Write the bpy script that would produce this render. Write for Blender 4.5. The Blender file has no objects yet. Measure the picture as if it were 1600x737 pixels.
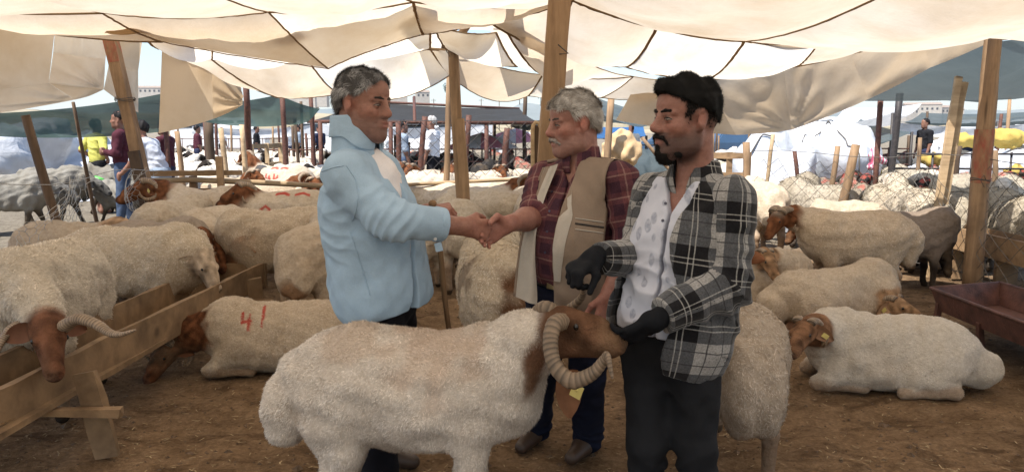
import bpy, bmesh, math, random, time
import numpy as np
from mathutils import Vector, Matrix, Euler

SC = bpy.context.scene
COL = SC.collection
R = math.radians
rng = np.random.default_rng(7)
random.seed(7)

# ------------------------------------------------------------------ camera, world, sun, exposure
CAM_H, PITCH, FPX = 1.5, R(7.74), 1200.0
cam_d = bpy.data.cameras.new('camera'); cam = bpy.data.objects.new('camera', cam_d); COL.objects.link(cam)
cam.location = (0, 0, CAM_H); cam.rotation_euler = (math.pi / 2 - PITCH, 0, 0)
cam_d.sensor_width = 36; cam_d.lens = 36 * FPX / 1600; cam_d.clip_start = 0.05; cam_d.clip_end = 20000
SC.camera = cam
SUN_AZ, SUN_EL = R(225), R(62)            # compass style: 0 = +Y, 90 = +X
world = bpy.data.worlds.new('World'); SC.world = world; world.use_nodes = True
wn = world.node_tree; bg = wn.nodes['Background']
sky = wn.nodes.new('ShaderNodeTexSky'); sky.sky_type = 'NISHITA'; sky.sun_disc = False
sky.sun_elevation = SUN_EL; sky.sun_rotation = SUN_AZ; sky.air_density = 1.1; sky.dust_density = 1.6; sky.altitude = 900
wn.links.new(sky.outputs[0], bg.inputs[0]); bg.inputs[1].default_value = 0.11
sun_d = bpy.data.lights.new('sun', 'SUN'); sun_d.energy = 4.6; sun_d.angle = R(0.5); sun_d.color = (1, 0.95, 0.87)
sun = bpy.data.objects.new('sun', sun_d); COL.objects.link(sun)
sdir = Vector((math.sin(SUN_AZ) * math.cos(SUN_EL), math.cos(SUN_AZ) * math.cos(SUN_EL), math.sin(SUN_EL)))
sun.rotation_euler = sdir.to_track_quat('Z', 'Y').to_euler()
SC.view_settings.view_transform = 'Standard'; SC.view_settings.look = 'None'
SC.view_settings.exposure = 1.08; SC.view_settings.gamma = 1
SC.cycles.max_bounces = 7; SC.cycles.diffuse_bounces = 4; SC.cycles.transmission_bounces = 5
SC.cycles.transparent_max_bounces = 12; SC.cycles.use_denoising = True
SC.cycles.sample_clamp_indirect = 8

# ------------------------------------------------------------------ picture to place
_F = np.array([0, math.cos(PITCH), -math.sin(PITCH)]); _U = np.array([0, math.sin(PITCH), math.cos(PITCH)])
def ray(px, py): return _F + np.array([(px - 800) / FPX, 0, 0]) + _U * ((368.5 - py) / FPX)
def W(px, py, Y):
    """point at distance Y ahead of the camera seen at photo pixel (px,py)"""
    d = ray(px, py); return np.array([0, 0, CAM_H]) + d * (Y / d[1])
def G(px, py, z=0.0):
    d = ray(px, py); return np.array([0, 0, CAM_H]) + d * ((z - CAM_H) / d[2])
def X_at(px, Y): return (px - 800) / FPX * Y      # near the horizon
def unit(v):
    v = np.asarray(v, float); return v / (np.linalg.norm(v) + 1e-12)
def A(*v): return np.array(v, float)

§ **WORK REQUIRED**
With all pictures left out, please transcribe exactly the lines from the start of the material through the line with "random.seed(7)".

§ **OUTPUT FOR THIS EXERCISE**
Write the bpy script that would produce this render. Write for Blender 4.5. The Blender file has no objects yet. Measure the picture as if it were 1600x737 pixels.
import bpy, bmesh, math, random, time
import numpy as np
from mathutils import Vector, Matrix, Euler

SC = bpy.context.scene
COL = SC.collection
R = math.radians
rng = np.random.default_rng(7)
random.seed(7)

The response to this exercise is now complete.